> [What to work on]
Without the pictures, output the lines of the material from the very first through the one that holds "from mathutils import Vector, Matrix".

■ ■ ■ ■ ■ ■ ■

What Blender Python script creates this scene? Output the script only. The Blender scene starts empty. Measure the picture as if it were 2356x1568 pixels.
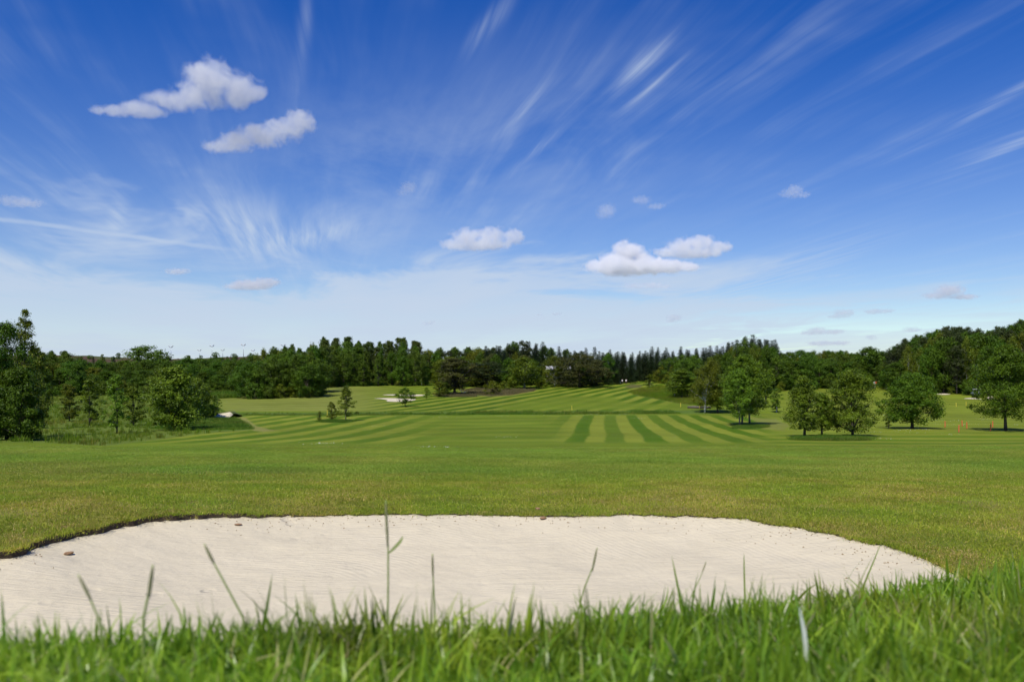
import bpy, bmesh, math, random
import numpy as np
from mathutils import Vector, Matrix

# ------------------------------------------------------------------ scene, camera, sky, sun
sc = bpy.context.scene
COL = sc.collection
F = 788.0          # focal length in pixels of a 1024 wide picture
HV = 375.0         # row of the horizon

cam = bpy.data.cameras.new('camera')
cam.sensor_width = 23.5
cam.lens = F / 1024 * 23.5
cam.shift_y = (HV - 340.5) / 1024
cam.clip_start = 0.02
cam.clip_end = 60000
cam.dof.use_dof = True
cam.dof.focus_distance = 14.0
cam.dof.aperture_fstop = 6.3
camo = bpy.data.objects.new('camera', cam)
camo.rotation_euler = (math.radians(90), 0, 0)
COL.objects.link(camo)
sc.camera = camo

SUN_EL = math.radians(57)
SUN_AZ = math.radians(-152)     # clockwise from +Y (view direction): behind the camera, a little to its left
sun_dir = Vector((math.sin(SUN_AZ) * math.cos(SUN_EL), math.cos(SUN_AZ) * math.cos(SUN_EL), math.sin(SUN_EL)))
sl = bpy.data.lights.new('sun', 'SUN')
sl.energy = 4.6
sl.angle = math.radians(0.53)
sl.color = (1.0, 0.95, 0.86)
slo = bpy.data.objects.new('sun', sl)
slo.rotation_euler = (-sun_dir).to_track_quat('-Z', 'Y').to_euler()
COL.objects.link(slo)

sc.view_settings.view_transform = 'Standard'
sc.view_settings.look = 'None'
sc.view_settings.exposure = 0.0
sc.view_settings.gamma = 1.0
sc.cycles.use_denoising = True
sc.cycles.max_bounces = 8
sc.cycles.diffuse_bounces = 2
sc.cycles.glossy_bounces = 2
sc.cycles.transmission_bounces = 3
sc.cycles.transparent_max_bounces = 8
sc.cycles.volume_bounces = 6
sc.cycles.use_adaptive_sampling = True
sc.cycles.adaptive_threshold = 0.03


class NT:
    """small helper around a node tree"""
    def __init__(s, tree):
        s.t = tree
        s.t.nodes.clear()
    def n(s, typ, **kw):
        nd = s.t.nodes.new(typ)
        for k, v in kw.items():
            setattr(nd, k, v)
        return nd
    def link(s, a, b):
        s.t.links.new(a, b)
    def val(s, x, sock):
        if isinstance(x, (int, float)):
            sock.default_value = x
        elif isinstance(x, (tuple, list, Vector)):
            sock.default_value = x
        else:
            s.link(x, sock)
    def m(s, op, a, b=0.0, c=0.0, clamp=False):
        nd = s.n('ShaderNodeMath', operation=op)
        nd.use_clamp = clamp
        s.val(a, nd.inputs[0]); s.val(b, nd.inputs[1])
        if op in ('MULTIPLY_ADD', 'SMOOTH_MIN', 'SMOOTH_MAX', 'COMPARE', 'WRAP'):
            s.val(c, nd.inputs[2])
        return nd.outputs[0]
    def dot(s, v, vec):
        nd = s.n('ShaderNodeVectorMath', operation='DOT_PRODUCT')
        s.link(v, nd.inputs[0]); s.val(vec, nd.inputs[1])
        return nd.outputs['Value']
    def comb(s, x, y, z=0.0):
        nd = s.n('ShaderNodeCombineXYZ')
        s.val(x, nd.inputs[0]); s.val(y, nd.inputs[1]); s.val(z, nd.inputs[2])
        return nd.outputs[0]
    def noise(s, vec, scale, detail=4, rough=0.5, dist=0.0, typ='FBM'):
        nd = s.n('ShaderNodeTexNoise')
        nd.noise_dimensions = '3D'
        s.link(vec, nd.inputs['Vector'])
        nd.inputs['Scale'].default_value = scale
        nd.inputs['Detail'].default_value = detail
        nd.inputs['Roughness'].default_value = rough
        nd.inputs['Distortion'].default_value = dist
        return nd.outputs['Fac']
    def ss(s, x, lo, hi, tmin=0.0, tmax=1.0):
        nd = s.n('ShaderNodeMapRange', interpolation_type='SMOOTHSTEP')
        s.val(x, nd.inputs[0])
        s.val(lo, nd.inputs[1]); s.val(hi, nd.inputs[2])
        nd.inputs[3].default_value = tmin; nd.inputs[4].default_value = tmax
        return nd.outputs[0]
    def mix(s, fac, a, b):
        nd = s.n('ShaderNodeMix', data_type='RGBA')
        s.val(fac, nd.inputs[0])
        s.val(a, nd.inputs[6]); s.val(b, nd.inputs[7])
        return nd.outputs[2]


def dirpx(x, y):
    """unit direction of a point given in the 2356 px wide view of the photograph"""
    u, v = x / 2.3008, y / 2.3008
    return Vector(((u - 512) / F, 1.0, (HV - v) / F)).normalized()


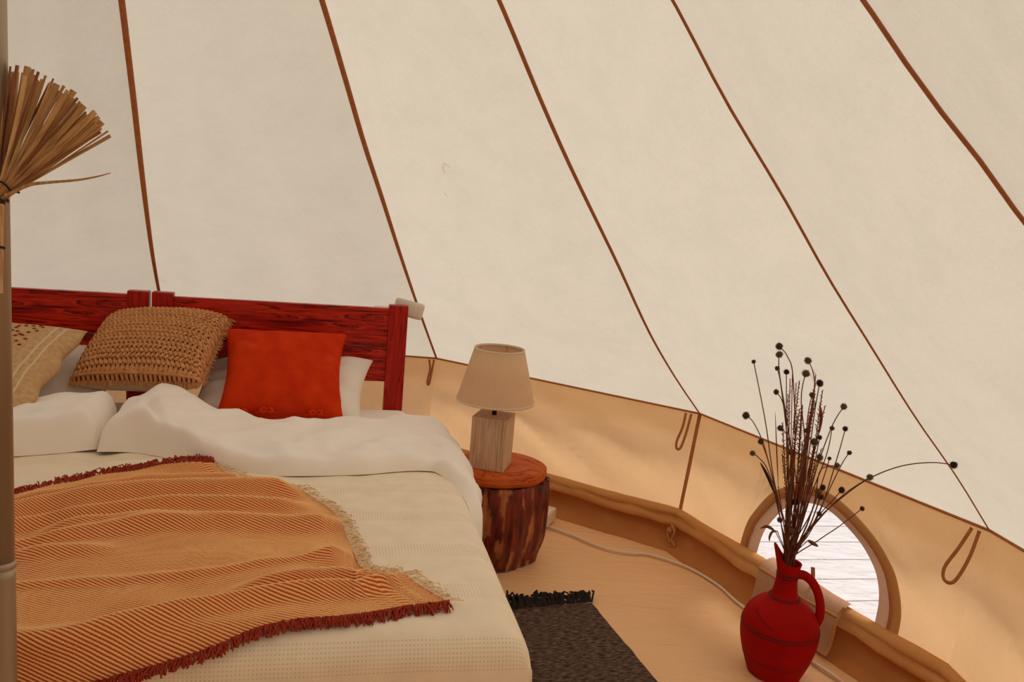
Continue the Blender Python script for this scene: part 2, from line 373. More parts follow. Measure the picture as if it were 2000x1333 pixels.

■ ■ ■ ■ ■ ■ ■

> [Task answer]
What Blender Python script creates this scene? Output the script only. The Blender scene starts empty. Measure the picture as if it were 2356x1568 pixels.
import bpy, bmesh, math, random
import numpy as np
from mathutils import Vector, Matrix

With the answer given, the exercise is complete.